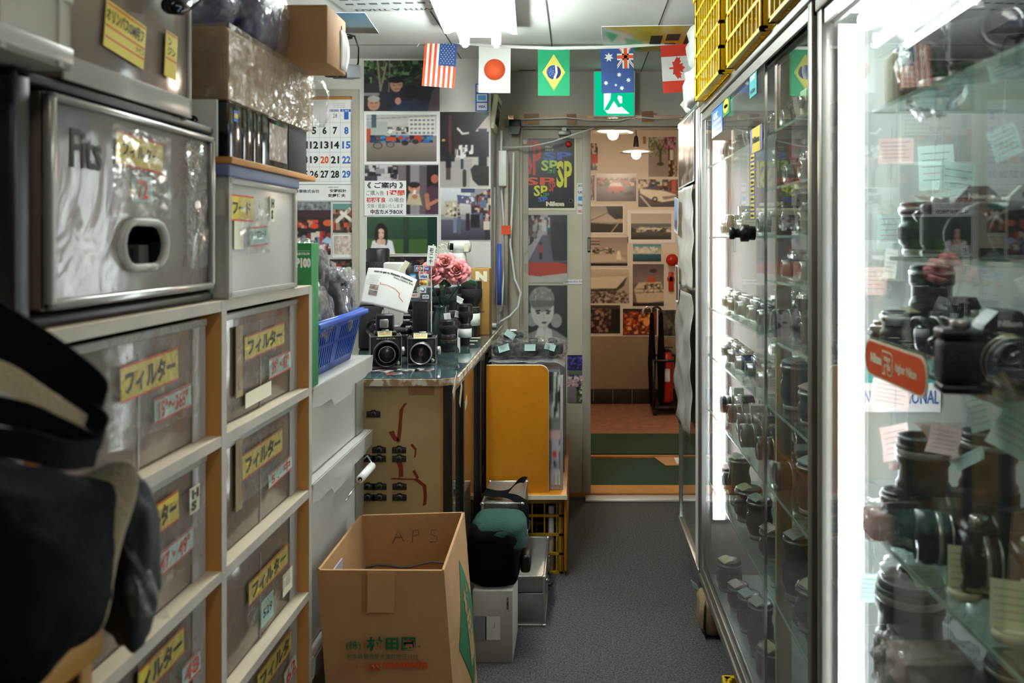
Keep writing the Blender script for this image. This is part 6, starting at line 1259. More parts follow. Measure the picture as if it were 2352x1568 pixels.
rp = MB(m_orr); rp.T = FX(-.5905 + .004, 2.07, .50) @ Matrix.Rotation(0, 4, 'Z'); rp.text('村田園', 0, 0, .12, .035, .0, mat('faint_red', 'b8604a', .7), 1)
sh = MB(mat('lilac_sheet', 'b5b0cc', .6)); sh.box(-.588, 1.86, .36, -.585, 1.99, .565); 
wv = MB(m_groove); wv.tube([(-.585, 2.1, .44), (-.583, 2.19, .455)] + [(-.58 + .03 * i, 2.192, .458 + .006 * math.sin(i * 1.3) + .0015 * i) for i in range(9)], .003, 6)
il = MB(m_cardd); il.box(-.58, 1.845, .25, -.30, 2.19, .26)
G('open_cardboard_carton', 'large open cardboard carton printed in green and red, standing in the aisle', 'cardboard box', [('carton_walls', cb), ('printed_address', pr), ('side_emblem', dm), ('packing_tape', tp), ('handwriting', wr), ('inner_print', rp), ('inner_sheet', sh), ('cut_edge', wv), ('inner_flap', il)])

# ---------------------------------------------------------------- floor items by the counter
def plane_edges(mb, x0, y0, z0, x1, y1, z1, t, m_):
    mb.use(m_); a = t
    for x in (x0, x1):
        for y in (y0, y1): mb.box(x - a, y - a, z0, x + a, y + a, z1, a * .4)
        for z in (z0 + a, z1 - a): mb.box(x - a, y0, z - a, x + a, y1, z + a, a * .4)
    for y in (y0, y1):
        for z in (z0 + a, z1 - a): mb.box(x0, y - a, z - a, x1, y + a, z + a, a * .4)
    for x in (x0, x1):
        for y in (y0, y1):
            for z in (z0 + a, z1 - a): mb.box(x - a * 1.8, y - a * 1.8, z - a * 1.4, x + a * 1.8, y + a * 1.8, z + a * 1.4, a)
def alucase(label, x0, y0, z0, x1, y1, z1, ribs, zs, handle_side='x'):
    b = MB(mat('ribbed_aluminium', 'a9a9a6', .38, .75, var=.15, scale=20)); b.box(x0 + .004, y0 + .004, z0, x1 - .004, y1 - .004, zs, .002); lid = MB(MATS['ribbed_aluminium']); lid.box(x0 + .004, y0 + .004, zs + .003, x1 - .004, y1 - .004, z1 - .001, .002)
    if ribs:
        n = int((y1 - y0) / .018)
        for i in range(n): b.box(x1 - .005, y0 + .008 + i * .018, z0 + .01, x1 - .002, y0 + .014 + i * .018, zs - .004, .001)
        for z in np.linspace(z0 + .02, zs - .02, 3): b.box(x0 + .008, y0 + .001, z, x1 - .008, y0 + .005, z + .012, .001)
        for z in np.linspace(zs + .01, z1 - .016, 2): lid.box(x0 + .008, y0 + .001, z, x1 - .008, y0 + .005, z + .010, .001)
    ed = MB(m_satin); plane_edges(ed, x0 + .003, y0 + .003, z0, x1 - .003, y1 - .003, z1, .004, m_satin)
    cl = MB(m_steel)
    for y in (y0 + .08, y1 - .08): cl.box(x1 - .001, y - .014, zs - .03, x1 + .007, y + .014, zs + .022, .003)
    cl.box(x0 + .06, y0 - .004, zs - .024, x0 + .07, y0 + .002, zs + .014, .001)
    hd = MB(m_black); yc = (y0 + y1) / 2; hd.tube([(x1 + .001, yc - .05, zs - .025), (x1 + .014, yc - .045, zs - .03), (x1 + .016, yc, zs - .032), (x1 + .014, yc + .045, zs - .03), (x1 + .001, yc + .05, zs - .025)], .006)
    ft = MB(m_rubber)
    return G('aluminium_case', label, 'camera case', [('case_body', b), ('lid', lid), ('edging', ed), ('clasp', cl), ('handle', hd)], 'aluminium camera cases')
alucase('large flat aluminium case with corner caps on the carpet, lowest', -.345, 2.80, 0, -.112, 3.175, .178, False, .115)
alucase('ribbed aluminium camera case stacked on the flat one beside the yellow crate', -.348, 2.90, .1795, -.196, 3.17, .402, True, .30)
st = MB(m_strap); zt = .404
ribbon(st, [(-.34, 2.93, zt + .03), (-.30, 2.95, zt + .015), (-.26, 2.98, zt + .012), (-.23, 3.04, zt + .03), (-.215, 3.1, zt + .022), (-.2, 3.12, zt + .015)], lambda v: Vector((.012, .04, .012)))
ribbon(st, [(-.33, 2.97, zt + .008), (-.28, 2.93, zt + .018), (-.23, 2.93, zt + .008), (-.196, 2.90, zt - .01), (-.19, 2.885, .34), (-.2, 2.885, .27)], lambda v: Vector((.030, .015, .01)))
ribbon(st, [(-.21, 2.92, zt + .006), (-.185, 2.97, zt - .02), (-.183, 3.0, .32), (-.185, 3.0, .24)], lambda v: Vector((.001, .012, .0)))
one('carry_strap', 'wide black carrying strap draped over the ribbed aluminium case', 'strap', st)
# white carton
x0, x1, y0, y1, z1 = -.335, -.206, 2.56, 2.785, .232
b = MB(m_cream); b.use(mat('off_white_carton', 'bdb8b0', .7, var=.08, scale=10)); b.box(x0, y0, 0, x1, y1, z1, .002)
kk = y0 / F; pr = MB(m_gun)
def wx(px, py): return FY((px - CX) * kk, y0 - .0008, H - (py - CY) * kk)
pr.T = wx(1100, 1442); pr.plate(0, 0, 26 * kk, 56 * kk, .0005, 0, m_grey); pr.T = wx(1132, 1442); pr.plate(0, 0, 34 * kk, 54 * kk, .0005, 0, m_paper); pr.T = wx(1116, 1442); pr.plate(0, 0, 3 * kk, 54 * kk, .0006, 0, m_ink)
pr.T = wx(1166, 1385) @ Matrix.Rotation(-PI / 2, 4, 'Z'); pr.text('OLYMPUS', 0, 0, 28 * kk, 5 * kk, .0005, m_ink, 1.5); pr.T = wx(1136, 1435); pr.tube([(0, .012, .0006), (.001, -.006, .0006), (-.005, -.008, .0006)], .0006, 4, m_ink)
G('white_carton', 'off-white camera carton on the carpet under the dark green bag', 'carton', [('carton', b), ('print', pr)])
mb = MB(m_blackm); zb = .234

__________

■ INSTRUCTIONS FOR THE TASK ■
Copy out the data above exactly, except the pictures.

■ SOLUTION FOR THIS TASK ■
Keep writing the Blender script for this image. This is part 6, starting at line 1259. More parts follow. Measure the picture as if it were 2352x1568 pixels.
rp = MB(m_orr); rp.T = FX(-.5905 + .004, 2.07, .50) @ Matrix.Rotation(0, 4, 'Z'); rp.text('村田園', 0, 0, .12, .035, .0, mat('faint_red', 'b8604a', .7), 1)
sh = MB(mat('lilac_sheet', 'b5b0cc', .6)); sh.box(-.588, 1.86, .36, -.585, 1.99, .565); 
wv = MB(m_groove); wv.tube([(-.585, 2.1, .44), (-.583, 2.19, .455)] + [(-.58 + .03 * i, 2.192, .458 + .006 * math.sin(i * 1.3) + .0015 * i) for i in range(9)], .003, 6)
il = MB(m_cardd); il.box(-.58, 1.845, .25, -.30, 2.19, .26)
G('open_cardboard_carton', 'large open cardboard carton printed in green and red, standing in the aisle', 'cardboard box', [('carton_walls', cb), ('printed_address', pr), ('side_emblem', dm), ('packing_tape', tp), ('handwriting', wr), ('inner_print', rp), ('inner_sheet', sh), ('cut_edge', wv), ('inner_flap', il)])

# ---------------------------------------------------------------- floor items by the counter
def plane_edges(mb, x0, y0, z0, x1, y1, z1, t, m_):
    mb.use(m_); a = t
    for x in (x0, x1):
        for y in (y0, y1): mb.box(x - a, y - a, z0, x + a, y + a, z1, a * .4)
        for z in (z0 + a, z1 - a): mb.box(x - a, y0, z - a, x + a, y1, z + a, a * .4)
    for y in (y0, y1):
        for z in (z0 + a, z1 - a): mb.box(x0, y - a, z - a, x1, y + a, z + a, a * .4)
    for x in (x0, x1):
        for y in (y0, y1):
            for z in (z0 + a, z1 - a): mb.box(x - a * 1.8, y - a * 1.8, z - a * 1.4, x + a * 1.8, y + a * 1.8, z + a * 1.4, a)
def alucase(label, x0, y0, z0, x1, y1, z1, ribs, zs, handle_side='x'):
    b = MB(mat('ribbed_aluminium', 'a9a9a6', .38, .75, var=.15, scale=20)); b.box(x0 + .004, y0 + .004, z0, x1 - .004, y1 - .004, zs, .002); lid = MB(MATS['ribbed_aluminium']); lid.box(x0 + .004, y0 + .004, zs + .003, x1 - .004, y1 - .004, z1 - .001, .002)
    if ribs:
        n = int((y1 - y0) / .018)
        for i in range(n): b.box(x1 - .005, y0 + .008 + i * .018, z0 + .01, x1 - .002, y0 + .014 + i * .018, zs - .004, .001)
        for z in np.linspace(z0 + .02, zs - .02, 3): b.box(x0 + .008, y0 + .001, z, x1 - .008, y0 + .005, z + .012, .001)
        for z in np.linspace(zs + .01, z1 - .016, 2): lid.box(x0 + .008, y0 + .001, z, x1 - .008, y0 + .005, z + .010, .001)
    ed = MB(m_satin); plane_edges(ed, x0 + .003, y0 + .003, z0, x1 - .003, y1 - .003, z1, .004, m_satin)
    cl = MB(m_steel)
    for y in (y0 + .08, y1 - .08): cl.box(x1 - .001, y - .014, zs - .03, x1 + .007, y + .014, zs + .022, .003)
    cl.box(x0 + .06, y0 - .004, zs - .024, x0 + .07, y0 + .002, zs + .014, .001)
    hd = MB(m_black); yc = (y0 + y1) / 2; hd.tube([(x1 + .001, yc - .05, zs - .025), (x1 + .014, yc - .045, zs - .03), (x1 + .016, yc, zs - .032), (x1 + .014, yc + .045, zs - .03), (x1 + .001, yc + .05, zs - .025)], .006)
    ft = MB(m_rubber)
    return G('aluminium_case', label, 'camera case', [('case_body', b), ('lid', lid), ('edging', ed), ('clasp', cl), ('handle', hd)], 'aluminium camera cases')
alucase('large flat aluminium case with corner caps on the carpet, lowest', -.345, 2.80, 0, -.112, 3.175, .178, False, .115)
alucase('ribbed aluminium camera case stacked on the flat one beside the yellow crate', -.348, 2.90, .1795, -.196, 3.17, .402, True, .30)
st = MB(m_strap); zt = .404
ribbon(st, [(-.34, 2.93, zt + .03), (-.30, 2.95, zt + .015), (-.26, 2.98, zt + .012), (-.23, 3.04, zt + .03), (-.215, 3.1, zt + .022), (-.2, 3.12, zt + .015)], lambda v: Vector((.012, .04, .012)))
ribbon(st, [(-.33, 2.97, zt + .008), (-.28, 2.93, zt + .018), (-.23, 2.93, zt + .008), (-.196, 2.90, zt - .01), (-.19, 2.885, .34), (-.2, 2.885, .27)], lambda v: Vector((.030, .015, .01)))
ribbon(st, [(-.21, 2.92, zt + .006), (-.185, 2.97, zt - .02), (-.183, 3.0, .32), (-.185, 3.0, .24)], lambda v: Vector((.001, .012, .0)))
one('carry_strap', 'wide black carrying strap draped over the ribbed aluminium case', 'strap', st)
# white carton
x0, x1, y0, y1, z1 = -.335, -.206, 2.56, 2.785, .232
b = MB(m_cream); b.use(mat('off_white_carton', 'bdb8b0', .7, var=.08, scale=10)); b.box(x0, y0, 0, x1, y1, z1, .002)
kk = y0 / F; pr = MB(m_gun)
def wx(px, py): return FY((px - CX) * kk, y0 - .0008, H - (py - CY) * kk)
pr.T = wx(1100, 1442); pr.plate(0, 0, 26 * kk, 56 * kk, .0005, 0, m_grey); pr.T = wx(1132, 1442); pr.plate(0, 0, 34 * kk, 54 * kk, .0005, 0, m_paper); pr.T = wx(1116, 1442); pr.plate(0, 0, 3 * kk, 54 * kk, .0006, 0, m_ink)
pr.T = wx(1166, 1385) @ Matrix.Rotation(-PI / 2, 4, 'Z'); pr.text('OLYMPUS', 0, 0, 28 * kk, 5 * kk, .0005, m_ink, 1.5); pr.T = wx(1136, 1435); pr.tube([(0, .012, .0006), (.001, -.006, .0006), (-.005, -.008, .0006)], .0006, 4, m_ink)
G('white_carton', 'off-white camera carton on the carpet under the dark green bag', 'carton', [('carton', b), ('print', pr)])
mb = MB(m_blackm); zb = .234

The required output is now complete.